• _Problem_
Read through the data and report every line in which the word "pixels" occurs.

• _Data for processing_
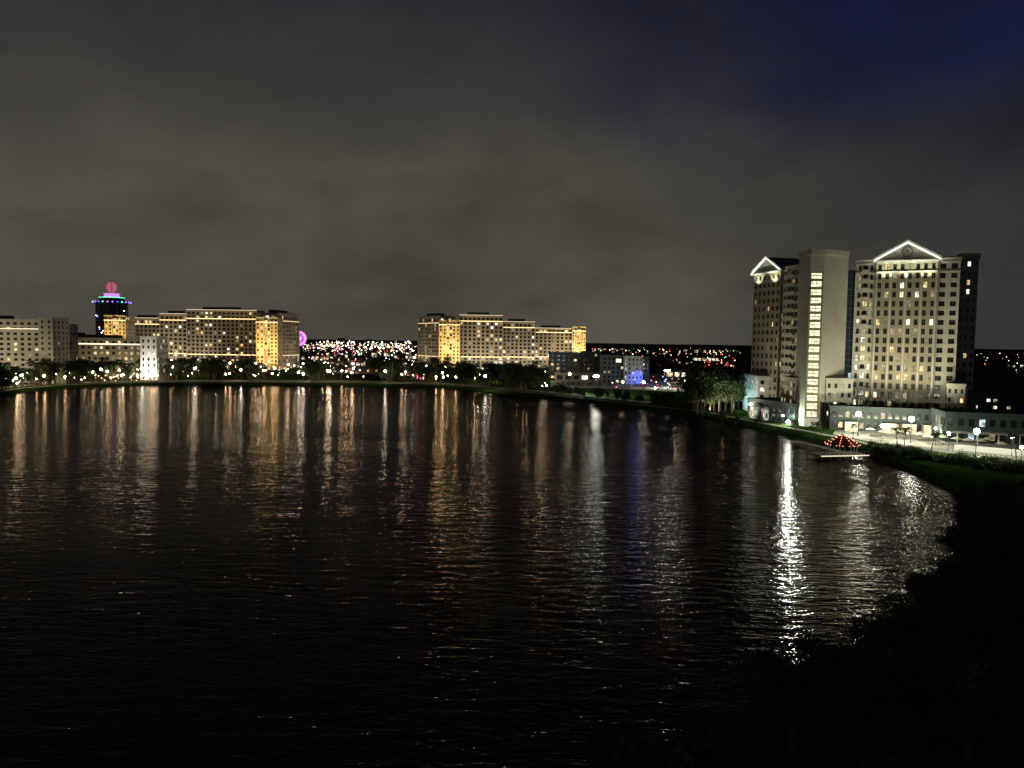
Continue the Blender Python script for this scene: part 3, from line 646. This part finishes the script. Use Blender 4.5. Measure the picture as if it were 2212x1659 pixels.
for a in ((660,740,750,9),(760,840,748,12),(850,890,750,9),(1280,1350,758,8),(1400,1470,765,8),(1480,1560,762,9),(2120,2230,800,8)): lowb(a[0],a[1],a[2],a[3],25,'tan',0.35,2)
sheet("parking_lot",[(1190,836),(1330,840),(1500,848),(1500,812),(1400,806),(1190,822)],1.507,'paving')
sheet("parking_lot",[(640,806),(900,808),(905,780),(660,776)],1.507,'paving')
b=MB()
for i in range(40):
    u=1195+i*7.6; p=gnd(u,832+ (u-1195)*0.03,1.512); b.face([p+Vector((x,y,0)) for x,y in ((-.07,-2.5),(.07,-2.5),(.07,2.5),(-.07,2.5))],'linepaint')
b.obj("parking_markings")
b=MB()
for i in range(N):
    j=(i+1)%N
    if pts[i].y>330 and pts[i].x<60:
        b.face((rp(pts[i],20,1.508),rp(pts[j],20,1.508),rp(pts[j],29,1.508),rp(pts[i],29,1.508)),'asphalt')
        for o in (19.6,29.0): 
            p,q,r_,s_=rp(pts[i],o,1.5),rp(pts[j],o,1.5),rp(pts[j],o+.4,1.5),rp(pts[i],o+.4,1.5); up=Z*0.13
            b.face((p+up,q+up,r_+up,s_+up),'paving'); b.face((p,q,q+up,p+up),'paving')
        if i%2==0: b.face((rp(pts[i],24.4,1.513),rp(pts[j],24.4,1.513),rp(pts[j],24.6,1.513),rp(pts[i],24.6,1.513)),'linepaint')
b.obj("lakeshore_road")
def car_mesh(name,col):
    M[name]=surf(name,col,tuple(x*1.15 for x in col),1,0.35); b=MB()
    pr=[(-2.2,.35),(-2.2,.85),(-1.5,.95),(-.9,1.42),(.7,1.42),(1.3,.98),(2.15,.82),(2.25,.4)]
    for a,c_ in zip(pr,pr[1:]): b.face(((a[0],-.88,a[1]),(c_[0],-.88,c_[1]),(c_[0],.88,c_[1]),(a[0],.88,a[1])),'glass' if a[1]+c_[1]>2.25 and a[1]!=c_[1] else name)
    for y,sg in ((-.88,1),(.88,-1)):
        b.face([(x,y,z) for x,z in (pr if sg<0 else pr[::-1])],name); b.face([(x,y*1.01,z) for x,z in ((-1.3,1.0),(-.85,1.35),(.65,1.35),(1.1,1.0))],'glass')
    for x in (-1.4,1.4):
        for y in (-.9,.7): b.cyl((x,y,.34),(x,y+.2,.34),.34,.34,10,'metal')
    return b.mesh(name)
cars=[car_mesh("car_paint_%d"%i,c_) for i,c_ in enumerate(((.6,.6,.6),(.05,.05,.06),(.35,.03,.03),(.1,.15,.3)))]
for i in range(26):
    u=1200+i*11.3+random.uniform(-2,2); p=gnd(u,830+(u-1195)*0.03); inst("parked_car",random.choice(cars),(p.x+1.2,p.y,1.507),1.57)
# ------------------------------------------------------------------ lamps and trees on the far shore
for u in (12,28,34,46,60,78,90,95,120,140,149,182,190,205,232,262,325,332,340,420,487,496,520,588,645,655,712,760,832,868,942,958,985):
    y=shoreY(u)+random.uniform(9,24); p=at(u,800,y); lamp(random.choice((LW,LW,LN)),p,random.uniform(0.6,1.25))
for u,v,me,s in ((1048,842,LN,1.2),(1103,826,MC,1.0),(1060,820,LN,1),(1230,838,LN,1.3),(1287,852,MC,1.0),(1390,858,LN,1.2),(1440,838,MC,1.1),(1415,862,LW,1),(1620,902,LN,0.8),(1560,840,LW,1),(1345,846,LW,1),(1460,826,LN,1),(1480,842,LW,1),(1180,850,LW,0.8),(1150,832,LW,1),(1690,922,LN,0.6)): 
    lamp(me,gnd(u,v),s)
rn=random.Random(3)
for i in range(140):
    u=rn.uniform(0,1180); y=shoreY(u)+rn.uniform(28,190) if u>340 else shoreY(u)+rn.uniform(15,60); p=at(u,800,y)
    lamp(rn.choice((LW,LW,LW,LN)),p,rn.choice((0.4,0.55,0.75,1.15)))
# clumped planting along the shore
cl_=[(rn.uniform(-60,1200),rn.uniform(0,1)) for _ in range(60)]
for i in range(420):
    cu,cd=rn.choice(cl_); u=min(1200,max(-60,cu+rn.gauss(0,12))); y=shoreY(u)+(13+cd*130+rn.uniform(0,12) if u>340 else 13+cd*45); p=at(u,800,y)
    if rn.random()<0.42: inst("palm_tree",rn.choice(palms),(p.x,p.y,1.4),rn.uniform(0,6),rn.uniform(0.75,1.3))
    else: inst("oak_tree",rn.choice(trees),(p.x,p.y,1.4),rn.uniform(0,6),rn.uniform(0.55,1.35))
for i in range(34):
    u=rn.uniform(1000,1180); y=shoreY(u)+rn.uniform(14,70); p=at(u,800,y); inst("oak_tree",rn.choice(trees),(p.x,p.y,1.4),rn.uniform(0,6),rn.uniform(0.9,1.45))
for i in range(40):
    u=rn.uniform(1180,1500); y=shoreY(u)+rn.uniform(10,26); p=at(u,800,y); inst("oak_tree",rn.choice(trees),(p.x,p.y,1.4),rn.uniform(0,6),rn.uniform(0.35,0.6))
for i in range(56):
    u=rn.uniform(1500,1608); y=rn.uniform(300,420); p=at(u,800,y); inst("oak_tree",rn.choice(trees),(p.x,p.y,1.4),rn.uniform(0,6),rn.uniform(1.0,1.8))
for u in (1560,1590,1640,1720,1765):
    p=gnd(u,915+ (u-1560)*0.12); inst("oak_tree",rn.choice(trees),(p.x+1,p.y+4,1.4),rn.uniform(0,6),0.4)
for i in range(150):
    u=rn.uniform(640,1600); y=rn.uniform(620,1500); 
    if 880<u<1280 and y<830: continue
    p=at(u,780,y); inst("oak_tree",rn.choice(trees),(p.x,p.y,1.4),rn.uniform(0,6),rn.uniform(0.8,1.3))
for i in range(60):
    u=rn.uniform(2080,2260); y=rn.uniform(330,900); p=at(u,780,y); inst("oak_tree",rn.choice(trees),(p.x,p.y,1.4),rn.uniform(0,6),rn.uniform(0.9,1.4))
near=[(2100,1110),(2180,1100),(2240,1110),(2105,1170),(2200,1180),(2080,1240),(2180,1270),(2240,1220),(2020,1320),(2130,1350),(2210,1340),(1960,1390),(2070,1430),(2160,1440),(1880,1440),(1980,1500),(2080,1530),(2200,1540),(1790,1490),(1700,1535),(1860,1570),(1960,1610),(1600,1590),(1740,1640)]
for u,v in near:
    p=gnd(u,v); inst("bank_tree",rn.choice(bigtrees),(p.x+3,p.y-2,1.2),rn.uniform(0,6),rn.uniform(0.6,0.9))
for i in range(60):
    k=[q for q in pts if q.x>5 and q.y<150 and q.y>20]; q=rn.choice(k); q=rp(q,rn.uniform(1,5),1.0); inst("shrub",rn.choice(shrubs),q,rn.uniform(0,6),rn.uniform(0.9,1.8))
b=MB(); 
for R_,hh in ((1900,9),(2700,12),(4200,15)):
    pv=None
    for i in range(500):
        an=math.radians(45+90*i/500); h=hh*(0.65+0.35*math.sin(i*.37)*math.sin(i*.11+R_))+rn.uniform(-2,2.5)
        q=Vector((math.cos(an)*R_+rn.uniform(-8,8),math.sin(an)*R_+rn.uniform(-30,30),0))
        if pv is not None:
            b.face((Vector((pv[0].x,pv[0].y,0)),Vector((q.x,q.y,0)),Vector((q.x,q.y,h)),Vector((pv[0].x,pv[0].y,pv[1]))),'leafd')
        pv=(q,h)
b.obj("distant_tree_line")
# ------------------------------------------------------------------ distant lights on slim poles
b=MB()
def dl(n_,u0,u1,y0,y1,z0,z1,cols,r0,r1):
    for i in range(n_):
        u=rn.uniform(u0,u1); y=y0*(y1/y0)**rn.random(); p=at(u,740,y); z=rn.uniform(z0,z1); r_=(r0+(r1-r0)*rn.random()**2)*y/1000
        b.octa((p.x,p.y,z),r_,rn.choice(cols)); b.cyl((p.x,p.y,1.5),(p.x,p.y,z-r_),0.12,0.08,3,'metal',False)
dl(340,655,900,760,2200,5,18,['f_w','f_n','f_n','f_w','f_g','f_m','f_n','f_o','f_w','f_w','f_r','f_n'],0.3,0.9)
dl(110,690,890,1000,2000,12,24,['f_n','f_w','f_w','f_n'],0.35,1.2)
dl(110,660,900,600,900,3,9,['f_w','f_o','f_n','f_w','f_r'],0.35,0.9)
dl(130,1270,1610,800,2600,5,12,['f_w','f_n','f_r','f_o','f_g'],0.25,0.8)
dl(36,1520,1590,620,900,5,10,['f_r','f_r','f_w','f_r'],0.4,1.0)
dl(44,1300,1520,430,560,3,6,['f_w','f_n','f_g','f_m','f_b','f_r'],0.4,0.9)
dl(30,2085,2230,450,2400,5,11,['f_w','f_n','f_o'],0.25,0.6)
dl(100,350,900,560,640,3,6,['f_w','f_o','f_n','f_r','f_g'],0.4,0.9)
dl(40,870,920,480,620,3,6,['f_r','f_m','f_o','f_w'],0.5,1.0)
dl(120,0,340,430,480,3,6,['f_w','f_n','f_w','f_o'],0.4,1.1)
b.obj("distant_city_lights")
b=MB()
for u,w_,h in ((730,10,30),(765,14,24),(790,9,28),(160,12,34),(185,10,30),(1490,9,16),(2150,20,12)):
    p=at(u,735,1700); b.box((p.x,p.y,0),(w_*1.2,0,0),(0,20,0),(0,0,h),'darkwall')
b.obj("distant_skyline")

* * *

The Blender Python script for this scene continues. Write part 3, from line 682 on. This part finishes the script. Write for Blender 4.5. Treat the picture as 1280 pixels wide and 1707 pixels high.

• _Written solution_
Continue the Blender Python script for this scene: part 3, from line 646. This part finishes the script. Use Blender 4.5. Measure the picture as if it were 2212x1659 pixels.
The Blender Python script for this scene continues. Write part 3, from line 682 on. This part finishes the script. Write for Blender 4.5. Treat the picture as 1280 pixels wide and 1707 pixels high.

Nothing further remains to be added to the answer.